Dünya yalan mı?
Hep “yalan dünya” diye şarkılar, türküler söyleriz. “Dünyada ölümden başkası yalan” şarkısı dilimizden düşmez. Aslında dünyanın suçu yok. Dünya nesnel bir gerçekliktir. Dünya yalan değildir, gerçektir. Asıl yalan olan şey, bizim dünya ile ilgili algımızdır.
Sabah yürüyüşüne çıktın. Yolun kenarında parlayan bir taş gördün. Taşa yaklaşınca bunun çok değerli bir elmas parçası olduğunu görünce gözlerin parlamaya başlar. Normalde bu da diğer taşlar gibi sıradan bir taştır. Ama senin gözlerin yuvasından fırlar. Çünkü o taş senin zihninde değerlidir. Ona değeri sen veriyorsun.

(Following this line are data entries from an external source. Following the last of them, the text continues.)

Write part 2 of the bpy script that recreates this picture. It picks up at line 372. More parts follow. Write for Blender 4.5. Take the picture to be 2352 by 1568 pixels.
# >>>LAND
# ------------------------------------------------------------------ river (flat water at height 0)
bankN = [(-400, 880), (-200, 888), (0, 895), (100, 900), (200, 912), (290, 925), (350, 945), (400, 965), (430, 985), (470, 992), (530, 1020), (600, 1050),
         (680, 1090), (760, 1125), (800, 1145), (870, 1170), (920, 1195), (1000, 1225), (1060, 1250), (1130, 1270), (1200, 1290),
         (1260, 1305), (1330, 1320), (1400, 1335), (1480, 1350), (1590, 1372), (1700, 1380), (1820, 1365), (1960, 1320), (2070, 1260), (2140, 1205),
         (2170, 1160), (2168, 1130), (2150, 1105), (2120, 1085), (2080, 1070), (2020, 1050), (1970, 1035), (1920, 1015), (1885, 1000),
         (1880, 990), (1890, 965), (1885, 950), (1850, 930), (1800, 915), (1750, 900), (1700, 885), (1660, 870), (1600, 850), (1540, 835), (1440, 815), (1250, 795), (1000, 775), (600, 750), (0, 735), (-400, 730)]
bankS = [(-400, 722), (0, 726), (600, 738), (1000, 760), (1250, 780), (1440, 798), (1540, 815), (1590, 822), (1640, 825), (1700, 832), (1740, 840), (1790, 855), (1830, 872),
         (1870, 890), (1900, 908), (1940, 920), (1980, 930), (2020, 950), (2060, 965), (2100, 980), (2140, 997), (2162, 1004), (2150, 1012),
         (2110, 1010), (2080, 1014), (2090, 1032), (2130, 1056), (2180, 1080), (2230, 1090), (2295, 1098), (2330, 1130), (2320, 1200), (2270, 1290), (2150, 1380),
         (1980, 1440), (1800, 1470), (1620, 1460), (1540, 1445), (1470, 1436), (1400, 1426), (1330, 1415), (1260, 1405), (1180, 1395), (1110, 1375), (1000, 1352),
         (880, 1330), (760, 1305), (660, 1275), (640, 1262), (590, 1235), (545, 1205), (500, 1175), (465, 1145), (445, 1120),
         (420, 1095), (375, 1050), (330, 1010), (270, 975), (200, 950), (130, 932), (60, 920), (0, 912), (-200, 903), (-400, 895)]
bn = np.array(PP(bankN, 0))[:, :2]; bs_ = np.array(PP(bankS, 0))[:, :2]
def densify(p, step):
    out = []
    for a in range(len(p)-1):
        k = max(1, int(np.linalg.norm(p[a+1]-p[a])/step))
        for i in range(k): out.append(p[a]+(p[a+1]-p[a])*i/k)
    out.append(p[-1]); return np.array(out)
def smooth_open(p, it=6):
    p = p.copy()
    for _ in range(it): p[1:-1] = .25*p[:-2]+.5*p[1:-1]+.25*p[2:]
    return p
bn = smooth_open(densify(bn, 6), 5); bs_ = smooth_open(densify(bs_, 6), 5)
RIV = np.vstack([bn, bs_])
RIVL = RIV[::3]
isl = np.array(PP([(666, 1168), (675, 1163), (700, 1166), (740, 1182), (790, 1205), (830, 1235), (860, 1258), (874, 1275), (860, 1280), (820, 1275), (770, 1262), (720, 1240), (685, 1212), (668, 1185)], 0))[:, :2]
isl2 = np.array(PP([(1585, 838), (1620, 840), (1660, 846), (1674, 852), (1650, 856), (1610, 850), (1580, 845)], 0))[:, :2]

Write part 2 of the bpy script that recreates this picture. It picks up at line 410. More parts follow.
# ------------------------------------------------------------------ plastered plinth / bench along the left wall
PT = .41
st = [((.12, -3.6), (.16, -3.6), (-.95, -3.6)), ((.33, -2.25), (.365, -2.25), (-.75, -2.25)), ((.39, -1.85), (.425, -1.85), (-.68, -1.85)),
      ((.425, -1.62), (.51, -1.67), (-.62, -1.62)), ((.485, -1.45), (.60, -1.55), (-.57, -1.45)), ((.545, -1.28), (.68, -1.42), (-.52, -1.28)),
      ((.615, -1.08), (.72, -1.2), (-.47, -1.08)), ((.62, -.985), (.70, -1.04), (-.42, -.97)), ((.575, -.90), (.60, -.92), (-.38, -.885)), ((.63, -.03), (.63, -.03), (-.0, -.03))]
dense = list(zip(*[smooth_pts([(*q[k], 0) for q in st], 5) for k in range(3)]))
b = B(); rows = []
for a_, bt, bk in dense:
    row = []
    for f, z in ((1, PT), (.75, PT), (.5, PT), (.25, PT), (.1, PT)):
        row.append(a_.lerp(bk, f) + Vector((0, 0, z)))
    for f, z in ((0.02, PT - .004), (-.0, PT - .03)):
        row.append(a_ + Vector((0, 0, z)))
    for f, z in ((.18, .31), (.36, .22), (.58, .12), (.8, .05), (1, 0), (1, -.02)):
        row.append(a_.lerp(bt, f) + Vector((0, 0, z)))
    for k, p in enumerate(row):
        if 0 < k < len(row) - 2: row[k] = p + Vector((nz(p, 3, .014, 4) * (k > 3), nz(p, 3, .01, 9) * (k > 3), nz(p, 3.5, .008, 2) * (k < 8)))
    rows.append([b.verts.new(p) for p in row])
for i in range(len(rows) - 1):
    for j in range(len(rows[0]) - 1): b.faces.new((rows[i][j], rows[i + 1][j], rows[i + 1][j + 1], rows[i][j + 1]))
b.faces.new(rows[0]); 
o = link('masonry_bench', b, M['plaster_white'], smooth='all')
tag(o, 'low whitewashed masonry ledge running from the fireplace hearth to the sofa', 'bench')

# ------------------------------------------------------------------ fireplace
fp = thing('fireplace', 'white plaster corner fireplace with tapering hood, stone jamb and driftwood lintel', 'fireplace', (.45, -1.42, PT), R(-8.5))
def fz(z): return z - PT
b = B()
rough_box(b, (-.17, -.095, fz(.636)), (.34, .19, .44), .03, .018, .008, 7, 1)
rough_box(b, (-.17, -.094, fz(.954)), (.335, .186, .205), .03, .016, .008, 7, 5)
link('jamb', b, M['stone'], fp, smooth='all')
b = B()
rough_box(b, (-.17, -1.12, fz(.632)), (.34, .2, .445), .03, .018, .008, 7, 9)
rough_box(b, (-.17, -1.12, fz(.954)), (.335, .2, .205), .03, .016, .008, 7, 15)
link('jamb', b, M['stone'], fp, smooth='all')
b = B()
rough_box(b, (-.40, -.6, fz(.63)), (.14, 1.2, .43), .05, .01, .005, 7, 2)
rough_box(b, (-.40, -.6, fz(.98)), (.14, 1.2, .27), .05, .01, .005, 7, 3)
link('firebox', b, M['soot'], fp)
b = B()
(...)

Oradaki taşlara “Bakın bu çok değerli bir elmas parçası” desen bütün taşlar sana güler. “Saçmalama, oda bizim gibi kendi halinde bir taş. Belki bizden daha parlak ama bu ne fark eder ki?” derler.
Eğer yoldan geçen kimse olmazsa o taş milyonlarca yıl aynı yerde durur. Hiçbir öküz gelip de “Aaaa ne kadar güzel bir taş” diye onu almaz. O basit taşı değerli kılan şey, taşın kendisi değil, insanın algısıdır.
Gülü değerli yapan şey yine insanın zihnidir. İnsan olmadığı zaman gül basit bir çiçek, elmas basit bir taş olmaktan öteye gidemez. Altın basit bir metaldir. Ona değeri sen verdin.
Ganj nehri, Hindular tarafından kutsal kabul edilir. Hindu olmayan bir zihin için Ganj kendi halinde bir nehirdir. Kabe ve Hacerül Esved taşı, zemzem suyu müslüman zihin için kutsaldır. Müslüman olmayan birisi için Kabe’nin etrafında yedi defa dönmek anlamsızdır.
Taşlar arasında, kutsal mekanlar arasında fark hep zihin tarafından üretilir. Kategorileme, etiketleme, ayıplama, kınama hep zihnin ürünüdür. Zihin ortadan kalkınca bütün bu etiketleme, kutsallık, değer yok olur. Bizim zihin yapımızda ekmek kutsaldır. Birisine 1000 dolar verseniz de ekmeğe basmaz. Ama aynı ekmek bir batılı için anlam ifade etmez. O ekmeğin üzerinde horon teper.
Bizim vatandaşımızın kafasını kesseniz ineğin idrarını içmez. Ama Hindu zihnine sahip olan birisi şifa niyetine o idrarı içer. Gariban ineğin hiçbir şeyden haberi yoktur.
Türkiye’de inek gibi sağılırken Hindistan’da el üstünde tutulur. Nepal’de inek öldürmenin cezası 25 yıldan başlıyormuş. Bizim kasaplar her gün binlerce ineği kesiyorlar. Kutsal mekanlar dediğimiz yerlere bu kutsallığı kim vermiş? Ne zaman verilmiş? Neden verilmiş? İnsan zihni bütün bunları sorgulamaz.
Buda heykelinin karşısına geçip ona tapınır. Taş parçası ne yapsın? İlişkilerimizde de hep zihnimiz anlam yükler. Bazı insanlara sevgi, bazılarına kin ve nefret yükleriz. Bazı insanları göklere çıkarırken, bazılarını da yerin dibine geçiririz.
O insanı değerli ya da değersiz kılan şey, bizim zihnimizin yüklediği şeydir. Ticarette, siyasette bu değer yüklemeler her zaman yön değiştirir. Birisi sizin partinize oy verince o kahraman olarak algılanır.
Sizin partinizden istifa edip rakip partiye geçince aynı kişiye vatan haini muamelesi çekersiniz.
Aslında kişi aynı kişi idi. O değişmedi. Değişen tek şey sizin zihninizin ona yüklediği değerdir. Lütfen ilişkilerinizde buna dikkat edin.